Aunque nací en una familia con profundas raíces socialistas —pero de ese socialismo real, puro, el que reconstruyó la España post Franco, el que fortaleció a Finlandia, el que tejió la unidad europea y diseñó el mejor Estado de Bienestar que ha existido, como el estadounidense, que muchos aún creen capitalista—, hoy, desde mi experiencia empresarial, no puedo ignorar una realidad que está sacudiendo al planeta entero: el dueño de la fiesta se cansó de servir gratis.
Durante décadas, Estados Unidos fue mucho más que una potencia económica. Fue el gran anfitrión del mundo. Con déficit tras déficit, sostuvo la economía global a costa de su propia estructura interna. Permitió que otros exportaran sin límites, disfrutaran de ventajas desproporcionadas y hasta de subsidios indirectos. Así, incluso un régimen comunista como el chino pudo florecer bajo el paraguas de la generosidad estadounidense.
Pero las fiestas no son eternas. Y ahora, cuando un líder como Donald Trump pone sobre la mesa el concepto de reciprocidad, cuando propone aranceles justos y plantea reindustrializar su país, el mundo —en especial el financiero especulativo— entra en crisis. Las bolsas tiemblan, los “privilegiados globales” se inquietan, y los que siempre vivieron del sistema sin aportar se indignan.
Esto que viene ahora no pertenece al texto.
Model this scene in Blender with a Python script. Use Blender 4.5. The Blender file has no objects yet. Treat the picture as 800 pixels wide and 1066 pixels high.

Pero el caos que hoy presenciamos no es económico. Es emocional. Es la rabieta de quienes nunca pensaron que la cuenta llegaría a la mesa.
Permítanme ilustrarlo con una imagen que viví en estos días:
Una fiesta lujosa, en un salón deslumbrante. Los países del mundo son los invitados. El anfitrión y sus camareros, Estados Unidos. Durante años, sirvieron champán, caviar y manjares sin pedir nada a cambio. Los comensales brindaban, bailaban, criticaban la decoración y hasta exigían más variedad en el menú.
Hasta que, un día, el anfitrión dijo basta. Ordenó a sus camareros cobrar. Se quitó el esmoquin, se puso una chaqueta de mezclilla, tomó el micrófono y anunció:
“A partir de ahora, cada quien paga lo que consume. Y si quieren vender aquí, también tendrán que comprar aquí.”
Silencio. Estupor. Las copas caen, los burócratas escupen el foie gras y los músicos de Wall Street desafinan su sinfonía.
Y entonces, el anfitrión pasó a ser el villano. Pero en el fondo, todos sabían que la fiesta era insostenible. Solo que nadie quería quedarse sin música.
La justicia incomoda. Especialmente a quienes han vivido del privilegio y a expensas de otros. Pero el mundo necesita aprender una lección: no se puede vivir eternamente de la generosidad ajena. Y quien fue claro desde el principio fue Trump. Lo advirtió en campaña. Lo reafirmó en el poder. La fiesta subsidiada se acabó.
Lo más irónico —y hasta cómico— es ver a ideólogos de izquierda amenazando con represalias. Es como si un mendigo protestara porque su benefactor ha decidido darle menos, pues ahora debe alimentar también a su propia familia. El mendigo grita: “¿Cómo te atreves a recortar… ¡mi dinero!?”
Ese es el nivel de cinismo que hoy reina en algunos discursos globales. Un mundo acostumbrado a servirse sin pagar está descubriendo que la justicia no es populismo, ni nacionalismo extremo, ni venganza: es simplemente equilibrio. Y cuando llega, duele. Pero también transforma.
Hoy, como empresario, como líder, como hombre que ha crecido entre ideas socialistas, pero ha triunfado en el mundo libre, afirmo con claridad: se acabó la música gratis. Y eso no es el fin del mundo. Es el comienzo de uno más justo.
— Aldo López Tirone
Empresario, conferencista y defensor del equilibrio entre justicia económica y liderazgo visionario.